## BEGIN
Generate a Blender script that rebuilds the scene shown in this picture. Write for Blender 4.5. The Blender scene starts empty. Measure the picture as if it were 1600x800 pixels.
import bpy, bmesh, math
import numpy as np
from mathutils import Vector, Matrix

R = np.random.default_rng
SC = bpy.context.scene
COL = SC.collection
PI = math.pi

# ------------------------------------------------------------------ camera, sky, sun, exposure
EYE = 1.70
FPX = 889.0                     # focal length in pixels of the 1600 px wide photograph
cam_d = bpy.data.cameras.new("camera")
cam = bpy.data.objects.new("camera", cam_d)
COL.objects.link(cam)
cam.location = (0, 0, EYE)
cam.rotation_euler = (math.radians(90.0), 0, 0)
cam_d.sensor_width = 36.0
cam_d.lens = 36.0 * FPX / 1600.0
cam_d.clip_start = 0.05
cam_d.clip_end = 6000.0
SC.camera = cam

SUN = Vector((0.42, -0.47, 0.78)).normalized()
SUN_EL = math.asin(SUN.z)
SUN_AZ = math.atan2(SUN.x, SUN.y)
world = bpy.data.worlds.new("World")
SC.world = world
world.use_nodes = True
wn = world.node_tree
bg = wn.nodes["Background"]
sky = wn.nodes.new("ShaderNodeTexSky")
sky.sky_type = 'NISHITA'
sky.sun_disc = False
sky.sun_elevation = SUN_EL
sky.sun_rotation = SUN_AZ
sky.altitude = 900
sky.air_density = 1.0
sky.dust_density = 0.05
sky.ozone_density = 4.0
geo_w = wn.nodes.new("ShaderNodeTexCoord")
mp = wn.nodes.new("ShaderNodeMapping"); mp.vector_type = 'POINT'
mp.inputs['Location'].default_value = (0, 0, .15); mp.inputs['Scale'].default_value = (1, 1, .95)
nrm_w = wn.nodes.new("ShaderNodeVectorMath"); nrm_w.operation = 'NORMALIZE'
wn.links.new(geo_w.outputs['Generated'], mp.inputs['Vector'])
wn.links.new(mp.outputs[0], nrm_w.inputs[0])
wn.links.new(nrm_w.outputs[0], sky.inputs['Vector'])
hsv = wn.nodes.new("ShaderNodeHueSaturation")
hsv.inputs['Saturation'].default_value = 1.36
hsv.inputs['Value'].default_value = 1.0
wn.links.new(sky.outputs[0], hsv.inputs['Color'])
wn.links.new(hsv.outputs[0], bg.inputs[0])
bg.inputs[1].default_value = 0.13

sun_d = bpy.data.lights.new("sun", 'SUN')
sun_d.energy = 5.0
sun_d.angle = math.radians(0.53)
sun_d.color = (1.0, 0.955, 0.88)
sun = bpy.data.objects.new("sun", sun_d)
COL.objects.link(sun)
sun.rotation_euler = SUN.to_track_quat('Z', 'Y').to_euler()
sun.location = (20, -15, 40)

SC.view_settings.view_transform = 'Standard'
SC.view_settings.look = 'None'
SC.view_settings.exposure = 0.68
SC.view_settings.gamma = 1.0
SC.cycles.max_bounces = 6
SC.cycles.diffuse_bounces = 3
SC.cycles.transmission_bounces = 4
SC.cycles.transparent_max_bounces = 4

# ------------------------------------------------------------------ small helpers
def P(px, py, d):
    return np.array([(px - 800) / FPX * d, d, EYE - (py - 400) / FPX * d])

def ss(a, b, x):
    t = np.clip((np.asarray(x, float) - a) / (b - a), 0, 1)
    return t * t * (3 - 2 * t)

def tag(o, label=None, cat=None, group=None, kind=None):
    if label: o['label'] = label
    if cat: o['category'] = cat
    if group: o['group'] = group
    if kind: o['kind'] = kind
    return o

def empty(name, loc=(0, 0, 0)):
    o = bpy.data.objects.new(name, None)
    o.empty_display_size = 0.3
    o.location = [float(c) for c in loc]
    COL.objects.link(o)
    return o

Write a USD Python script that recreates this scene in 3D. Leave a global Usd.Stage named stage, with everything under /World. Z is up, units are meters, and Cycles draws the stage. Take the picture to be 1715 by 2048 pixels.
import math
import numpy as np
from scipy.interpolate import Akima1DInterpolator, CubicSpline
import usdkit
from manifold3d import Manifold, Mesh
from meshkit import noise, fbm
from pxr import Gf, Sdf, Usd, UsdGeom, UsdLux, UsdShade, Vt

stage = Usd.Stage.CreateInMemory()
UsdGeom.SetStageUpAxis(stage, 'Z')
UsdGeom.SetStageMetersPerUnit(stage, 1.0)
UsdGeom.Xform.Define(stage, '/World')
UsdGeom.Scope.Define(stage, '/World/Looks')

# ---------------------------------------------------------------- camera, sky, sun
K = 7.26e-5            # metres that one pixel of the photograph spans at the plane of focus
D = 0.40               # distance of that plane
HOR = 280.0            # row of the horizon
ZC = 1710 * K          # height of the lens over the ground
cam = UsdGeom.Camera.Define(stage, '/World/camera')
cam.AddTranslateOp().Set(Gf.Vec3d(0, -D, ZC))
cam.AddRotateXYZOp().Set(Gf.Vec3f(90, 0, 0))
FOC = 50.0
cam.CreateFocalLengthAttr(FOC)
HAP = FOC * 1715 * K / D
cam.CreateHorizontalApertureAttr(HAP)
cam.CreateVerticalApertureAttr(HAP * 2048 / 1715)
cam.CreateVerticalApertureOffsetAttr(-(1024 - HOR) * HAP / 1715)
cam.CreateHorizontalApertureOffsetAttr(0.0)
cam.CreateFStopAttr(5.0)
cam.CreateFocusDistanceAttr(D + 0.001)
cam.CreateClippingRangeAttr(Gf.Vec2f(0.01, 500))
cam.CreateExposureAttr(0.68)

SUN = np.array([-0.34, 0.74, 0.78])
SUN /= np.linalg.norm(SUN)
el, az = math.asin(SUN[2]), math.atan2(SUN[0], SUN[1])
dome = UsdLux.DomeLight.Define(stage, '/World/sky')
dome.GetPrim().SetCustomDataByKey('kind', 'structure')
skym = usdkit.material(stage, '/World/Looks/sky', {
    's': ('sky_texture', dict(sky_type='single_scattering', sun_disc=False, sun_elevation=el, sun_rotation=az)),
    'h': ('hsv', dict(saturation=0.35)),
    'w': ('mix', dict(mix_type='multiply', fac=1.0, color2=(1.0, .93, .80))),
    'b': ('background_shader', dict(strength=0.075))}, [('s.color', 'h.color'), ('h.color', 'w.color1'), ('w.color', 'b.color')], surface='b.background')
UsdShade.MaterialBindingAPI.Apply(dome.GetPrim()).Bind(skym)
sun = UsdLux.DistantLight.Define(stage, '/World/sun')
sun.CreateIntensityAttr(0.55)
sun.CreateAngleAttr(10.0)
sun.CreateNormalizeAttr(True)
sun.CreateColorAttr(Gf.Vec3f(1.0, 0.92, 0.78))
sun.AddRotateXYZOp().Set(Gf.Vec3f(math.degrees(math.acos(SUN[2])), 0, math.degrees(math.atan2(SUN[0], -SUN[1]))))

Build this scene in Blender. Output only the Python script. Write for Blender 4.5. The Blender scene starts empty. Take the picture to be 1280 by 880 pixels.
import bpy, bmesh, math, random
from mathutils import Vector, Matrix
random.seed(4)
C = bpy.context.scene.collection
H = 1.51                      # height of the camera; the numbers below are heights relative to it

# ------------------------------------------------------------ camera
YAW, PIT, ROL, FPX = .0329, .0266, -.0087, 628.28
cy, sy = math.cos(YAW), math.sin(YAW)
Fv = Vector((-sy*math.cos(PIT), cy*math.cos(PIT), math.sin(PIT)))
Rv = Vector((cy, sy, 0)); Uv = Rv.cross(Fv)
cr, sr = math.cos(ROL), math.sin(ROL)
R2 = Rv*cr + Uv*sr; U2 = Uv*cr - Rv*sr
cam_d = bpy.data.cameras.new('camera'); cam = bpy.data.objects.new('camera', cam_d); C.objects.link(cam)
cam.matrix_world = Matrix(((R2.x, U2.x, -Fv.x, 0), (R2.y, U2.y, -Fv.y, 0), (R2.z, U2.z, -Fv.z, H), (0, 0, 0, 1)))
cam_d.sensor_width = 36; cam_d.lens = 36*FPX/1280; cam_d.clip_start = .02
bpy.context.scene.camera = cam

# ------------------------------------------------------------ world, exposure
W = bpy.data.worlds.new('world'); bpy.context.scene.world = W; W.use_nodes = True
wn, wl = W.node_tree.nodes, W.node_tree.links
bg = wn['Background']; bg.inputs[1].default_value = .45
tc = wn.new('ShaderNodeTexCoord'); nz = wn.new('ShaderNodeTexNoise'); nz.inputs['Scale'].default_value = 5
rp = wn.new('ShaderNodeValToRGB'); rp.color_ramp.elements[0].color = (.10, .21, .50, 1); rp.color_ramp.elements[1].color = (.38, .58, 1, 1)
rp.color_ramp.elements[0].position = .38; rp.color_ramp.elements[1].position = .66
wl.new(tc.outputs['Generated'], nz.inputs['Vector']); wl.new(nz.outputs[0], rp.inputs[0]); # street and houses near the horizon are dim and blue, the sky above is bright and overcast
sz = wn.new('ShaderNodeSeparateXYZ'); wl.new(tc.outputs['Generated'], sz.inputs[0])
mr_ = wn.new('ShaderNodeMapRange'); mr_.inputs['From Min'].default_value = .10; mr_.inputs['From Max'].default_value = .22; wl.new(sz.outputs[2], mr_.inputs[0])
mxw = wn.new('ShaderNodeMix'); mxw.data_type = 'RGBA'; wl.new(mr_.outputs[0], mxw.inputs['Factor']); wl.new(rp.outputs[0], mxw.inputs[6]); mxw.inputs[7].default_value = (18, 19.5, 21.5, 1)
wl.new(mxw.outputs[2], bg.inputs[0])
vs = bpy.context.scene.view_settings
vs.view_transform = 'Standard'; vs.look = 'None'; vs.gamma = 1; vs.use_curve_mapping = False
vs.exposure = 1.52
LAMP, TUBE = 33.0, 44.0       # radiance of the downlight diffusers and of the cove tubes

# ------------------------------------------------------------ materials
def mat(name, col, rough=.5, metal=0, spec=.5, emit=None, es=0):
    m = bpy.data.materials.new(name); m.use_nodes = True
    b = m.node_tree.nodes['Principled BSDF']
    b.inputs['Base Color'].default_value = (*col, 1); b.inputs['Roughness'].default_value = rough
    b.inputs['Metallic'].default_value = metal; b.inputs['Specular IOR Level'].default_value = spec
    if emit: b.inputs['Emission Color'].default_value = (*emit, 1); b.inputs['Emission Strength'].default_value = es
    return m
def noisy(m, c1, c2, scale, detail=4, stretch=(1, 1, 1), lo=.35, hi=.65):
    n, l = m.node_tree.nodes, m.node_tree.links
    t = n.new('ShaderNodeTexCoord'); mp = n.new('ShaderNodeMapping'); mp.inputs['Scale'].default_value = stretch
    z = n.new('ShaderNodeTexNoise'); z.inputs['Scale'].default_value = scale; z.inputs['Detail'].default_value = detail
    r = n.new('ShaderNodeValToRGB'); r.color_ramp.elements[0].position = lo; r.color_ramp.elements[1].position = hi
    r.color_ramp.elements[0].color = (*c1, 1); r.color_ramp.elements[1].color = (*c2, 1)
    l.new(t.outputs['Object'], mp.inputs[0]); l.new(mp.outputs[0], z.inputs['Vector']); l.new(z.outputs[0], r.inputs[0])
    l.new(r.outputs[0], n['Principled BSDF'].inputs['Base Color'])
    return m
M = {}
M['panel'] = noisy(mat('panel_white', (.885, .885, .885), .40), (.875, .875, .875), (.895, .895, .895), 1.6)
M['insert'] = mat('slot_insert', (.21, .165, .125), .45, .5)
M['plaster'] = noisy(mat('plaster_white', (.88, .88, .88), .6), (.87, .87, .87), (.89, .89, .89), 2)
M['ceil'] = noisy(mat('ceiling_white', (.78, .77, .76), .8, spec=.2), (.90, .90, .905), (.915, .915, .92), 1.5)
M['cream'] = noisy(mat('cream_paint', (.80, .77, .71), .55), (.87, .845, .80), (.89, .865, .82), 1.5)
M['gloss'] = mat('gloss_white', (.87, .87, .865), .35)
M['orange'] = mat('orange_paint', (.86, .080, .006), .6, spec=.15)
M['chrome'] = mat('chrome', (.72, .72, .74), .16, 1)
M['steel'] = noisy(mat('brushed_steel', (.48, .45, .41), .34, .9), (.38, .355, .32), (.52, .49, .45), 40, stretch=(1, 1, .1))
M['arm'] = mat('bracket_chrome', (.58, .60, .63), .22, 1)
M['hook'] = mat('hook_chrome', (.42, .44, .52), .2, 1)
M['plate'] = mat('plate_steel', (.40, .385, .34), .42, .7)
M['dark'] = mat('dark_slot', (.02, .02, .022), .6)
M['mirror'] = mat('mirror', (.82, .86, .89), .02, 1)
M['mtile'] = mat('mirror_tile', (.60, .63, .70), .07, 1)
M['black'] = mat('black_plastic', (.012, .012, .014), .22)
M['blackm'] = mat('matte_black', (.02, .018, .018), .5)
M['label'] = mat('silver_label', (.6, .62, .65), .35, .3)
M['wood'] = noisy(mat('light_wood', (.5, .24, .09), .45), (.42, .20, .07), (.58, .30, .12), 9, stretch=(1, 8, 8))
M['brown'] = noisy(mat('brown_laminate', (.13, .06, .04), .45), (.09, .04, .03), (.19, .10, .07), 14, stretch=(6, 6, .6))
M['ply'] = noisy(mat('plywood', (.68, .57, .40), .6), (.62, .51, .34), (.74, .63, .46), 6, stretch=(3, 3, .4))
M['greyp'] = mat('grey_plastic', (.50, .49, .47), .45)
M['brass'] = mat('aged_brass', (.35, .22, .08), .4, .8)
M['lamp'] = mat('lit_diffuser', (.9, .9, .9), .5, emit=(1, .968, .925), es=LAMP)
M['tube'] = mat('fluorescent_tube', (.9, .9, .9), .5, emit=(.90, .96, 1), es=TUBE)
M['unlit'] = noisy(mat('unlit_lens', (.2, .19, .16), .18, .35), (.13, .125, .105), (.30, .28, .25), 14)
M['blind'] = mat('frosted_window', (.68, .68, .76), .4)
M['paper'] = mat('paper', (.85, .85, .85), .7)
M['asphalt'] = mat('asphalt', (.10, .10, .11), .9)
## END
→ **GOAL**
Please reproduce exactly the lines from the first one of the records above through the line containing "PI = math.pi", both included, and nothing else.

→ **EXPECTED ANSWER**
Generate a Blender script that rebuilds the scene shown in this picture. Write for Blender 4.5. The Blender scene starts empty. Measure the picture as if it were 1600x800 pixels.
import bpy, bmesh, math
import numpy as np
from mathutils import Vector, Matrix

R = np.random.default_rng
SC = bpy.context.scene
COL = SC.collection
PI = math.pi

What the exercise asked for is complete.